Nun wird eine gemeinschaftliche Interimsleitung des Hamburg Ballett als Sparte der Hamburgischen Staatsoper bis zum Ende der Spielzeit 2025/2026 angestrebt. Dazu finden aktuell Gespräche mit dem stellvertretenden Ballettintendanten Lloyd Riggins, dem Ballettbetriebsdirektor Nicolas Hartmann und der stellvertretenden Direktorin der Ballettschule Gigi Hyatt statt, wie die Kulturbehörde mitteilte. Riggins ist mit sämtlichen Werken von Neumeier vertraut und war schon unter Neumeier stellvertretender Ballettintendant.
In Abstimmung mit dem Betriebsrat soll nun ein extern moderierter Prozess mit der Compagnie eingeleitet werden, in dem unter anderem Maßgaben für die künftige Zusammenarbeit sowie die Anforderungen der Compagnie an eine künftige Ballettdirektion erarbeitet werden. Diese sollen anschließend in einen Findungsprozess einfließen.

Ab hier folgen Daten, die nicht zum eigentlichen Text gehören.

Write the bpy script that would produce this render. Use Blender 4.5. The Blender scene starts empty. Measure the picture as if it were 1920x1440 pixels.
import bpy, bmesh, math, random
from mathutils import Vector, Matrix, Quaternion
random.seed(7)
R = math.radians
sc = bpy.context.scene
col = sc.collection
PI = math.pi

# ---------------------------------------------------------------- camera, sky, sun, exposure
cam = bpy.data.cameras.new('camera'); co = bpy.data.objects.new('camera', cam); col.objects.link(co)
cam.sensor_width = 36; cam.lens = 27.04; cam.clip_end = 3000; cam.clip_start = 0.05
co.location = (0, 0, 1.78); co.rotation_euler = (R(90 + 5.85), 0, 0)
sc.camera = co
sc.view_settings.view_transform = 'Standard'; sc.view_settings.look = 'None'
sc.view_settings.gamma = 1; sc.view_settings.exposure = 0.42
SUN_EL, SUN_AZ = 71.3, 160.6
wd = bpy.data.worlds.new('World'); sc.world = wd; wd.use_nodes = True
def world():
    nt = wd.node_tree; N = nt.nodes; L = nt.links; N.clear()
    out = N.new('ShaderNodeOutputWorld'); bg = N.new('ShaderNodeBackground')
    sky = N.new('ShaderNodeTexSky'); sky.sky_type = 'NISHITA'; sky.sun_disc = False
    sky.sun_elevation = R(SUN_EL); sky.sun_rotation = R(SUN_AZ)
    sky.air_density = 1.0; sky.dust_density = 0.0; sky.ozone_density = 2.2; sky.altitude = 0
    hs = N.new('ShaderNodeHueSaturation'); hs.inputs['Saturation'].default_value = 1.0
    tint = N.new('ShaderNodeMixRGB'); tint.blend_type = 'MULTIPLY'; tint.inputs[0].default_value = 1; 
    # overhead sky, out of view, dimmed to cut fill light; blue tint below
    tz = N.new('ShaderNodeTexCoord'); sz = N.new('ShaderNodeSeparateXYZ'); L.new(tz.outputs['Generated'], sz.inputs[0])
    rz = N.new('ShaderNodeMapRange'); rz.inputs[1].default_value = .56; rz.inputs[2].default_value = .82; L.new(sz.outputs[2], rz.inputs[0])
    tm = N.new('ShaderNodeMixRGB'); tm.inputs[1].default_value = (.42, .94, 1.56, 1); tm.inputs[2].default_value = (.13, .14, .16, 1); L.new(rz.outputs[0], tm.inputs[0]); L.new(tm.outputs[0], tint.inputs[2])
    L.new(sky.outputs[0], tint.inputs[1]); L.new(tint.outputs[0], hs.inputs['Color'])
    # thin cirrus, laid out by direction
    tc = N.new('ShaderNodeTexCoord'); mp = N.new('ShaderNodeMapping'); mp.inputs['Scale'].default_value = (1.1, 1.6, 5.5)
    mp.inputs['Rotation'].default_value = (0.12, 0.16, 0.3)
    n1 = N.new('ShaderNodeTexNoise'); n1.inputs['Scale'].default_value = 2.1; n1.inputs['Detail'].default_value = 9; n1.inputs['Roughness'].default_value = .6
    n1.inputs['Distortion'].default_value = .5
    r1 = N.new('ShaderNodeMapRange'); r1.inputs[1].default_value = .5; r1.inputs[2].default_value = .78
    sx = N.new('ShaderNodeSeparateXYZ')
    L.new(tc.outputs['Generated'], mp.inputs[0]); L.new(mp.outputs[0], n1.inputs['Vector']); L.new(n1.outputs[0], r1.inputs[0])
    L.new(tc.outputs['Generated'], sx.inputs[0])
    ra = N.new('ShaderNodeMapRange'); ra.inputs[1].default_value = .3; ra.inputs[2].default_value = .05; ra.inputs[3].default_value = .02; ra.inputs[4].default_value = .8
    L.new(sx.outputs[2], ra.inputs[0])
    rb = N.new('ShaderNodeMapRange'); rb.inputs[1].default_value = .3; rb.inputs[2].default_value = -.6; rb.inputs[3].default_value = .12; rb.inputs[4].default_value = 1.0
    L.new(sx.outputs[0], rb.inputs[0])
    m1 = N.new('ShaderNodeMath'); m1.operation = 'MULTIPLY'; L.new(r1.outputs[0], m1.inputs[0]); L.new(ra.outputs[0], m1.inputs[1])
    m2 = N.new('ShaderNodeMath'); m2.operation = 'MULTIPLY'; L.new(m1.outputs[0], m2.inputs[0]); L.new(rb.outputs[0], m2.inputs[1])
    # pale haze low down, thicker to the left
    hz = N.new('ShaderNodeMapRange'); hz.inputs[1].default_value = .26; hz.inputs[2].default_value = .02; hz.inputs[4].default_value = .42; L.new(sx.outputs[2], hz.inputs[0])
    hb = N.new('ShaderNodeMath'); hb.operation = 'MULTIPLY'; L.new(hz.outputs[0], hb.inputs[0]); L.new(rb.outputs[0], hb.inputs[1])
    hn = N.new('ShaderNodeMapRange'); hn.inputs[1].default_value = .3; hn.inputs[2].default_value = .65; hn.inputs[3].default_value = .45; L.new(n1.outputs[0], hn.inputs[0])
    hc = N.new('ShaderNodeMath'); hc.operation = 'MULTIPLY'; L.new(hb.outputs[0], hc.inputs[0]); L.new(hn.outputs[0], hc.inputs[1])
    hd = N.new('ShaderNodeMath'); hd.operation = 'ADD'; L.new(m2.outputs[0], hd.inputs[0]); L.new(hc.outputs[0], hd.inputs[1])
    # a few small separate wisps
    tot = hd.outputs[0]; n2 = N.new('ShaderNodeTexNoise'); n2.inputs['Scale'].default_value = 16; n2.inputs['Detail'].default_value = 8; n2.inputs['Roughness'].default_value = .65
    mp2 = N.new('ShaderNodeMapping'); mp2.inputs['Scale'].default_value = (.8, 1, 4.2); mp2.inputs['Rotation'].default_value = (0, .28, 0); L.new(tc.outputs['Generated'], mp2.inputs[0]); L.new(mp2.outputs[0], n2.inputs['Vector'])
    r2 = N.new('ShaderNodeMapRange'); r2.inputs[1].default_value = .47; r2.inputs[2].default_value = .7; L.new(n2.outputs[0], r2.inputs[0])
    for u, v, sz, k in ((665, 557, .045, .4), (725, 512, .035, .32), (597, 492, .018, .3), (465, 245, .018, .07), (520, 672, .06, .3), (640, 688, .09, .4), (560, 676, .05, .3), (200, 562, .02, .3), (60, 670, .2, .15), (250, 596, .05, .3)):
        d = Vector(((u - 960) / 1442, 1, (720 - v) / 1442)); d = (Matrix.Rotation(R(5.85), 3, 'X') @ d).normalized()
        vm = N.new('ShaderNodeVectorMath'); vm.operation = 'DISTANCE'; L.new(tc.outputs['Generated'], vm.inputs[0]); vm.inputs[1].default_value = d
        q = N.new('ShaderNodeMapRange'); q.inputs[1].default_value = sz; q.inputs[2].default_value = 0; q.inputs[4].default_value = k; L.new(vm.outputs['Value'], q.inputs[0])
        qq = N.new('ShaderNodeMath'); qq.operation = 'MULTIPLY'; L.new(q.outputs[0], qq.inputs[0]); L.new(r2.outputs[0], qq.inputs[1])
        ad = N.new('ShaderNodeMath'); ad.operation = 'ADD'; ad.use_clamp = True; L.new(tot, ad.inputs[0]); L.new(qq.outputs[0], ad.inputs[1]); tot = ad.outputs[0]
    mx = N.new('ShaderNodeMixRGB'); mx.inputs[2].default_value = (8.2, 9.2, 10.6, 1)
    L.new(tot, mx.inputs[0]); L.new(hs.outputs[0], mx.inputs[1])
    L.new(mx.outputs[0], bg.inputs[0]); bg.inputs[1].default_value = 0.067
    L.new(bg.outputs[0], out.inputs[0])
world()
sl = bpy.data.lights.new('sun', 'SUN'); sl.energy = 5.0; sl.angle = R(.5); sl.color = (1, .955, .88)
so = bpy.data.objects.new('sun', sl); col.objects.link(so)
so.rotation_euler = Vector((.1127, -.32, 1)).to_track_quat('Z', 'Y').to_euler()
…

Neumeier hat das Hamburg Ballett zu Weltruhm geführt
Nach 51 Jahren an der Spitze hatte Intendant Neumeier die Leitung des Hamburg Balletts im vergangenen Sommer an Volpi übergeben. Der gebürtige Amerikaner Neumeier hatte das Hamburg Ballett unter seiner Leitung zu Weltruhm geführt. Compagnien in aller Welt tanzen seine mehr als 170 Choreografien, darunter Handlungsballette wie „Ein Sommernachtstraum“ und „Die Kameliendame“ oder Bachs „Matthäus-Passion“ und Mozarts „Requiem“.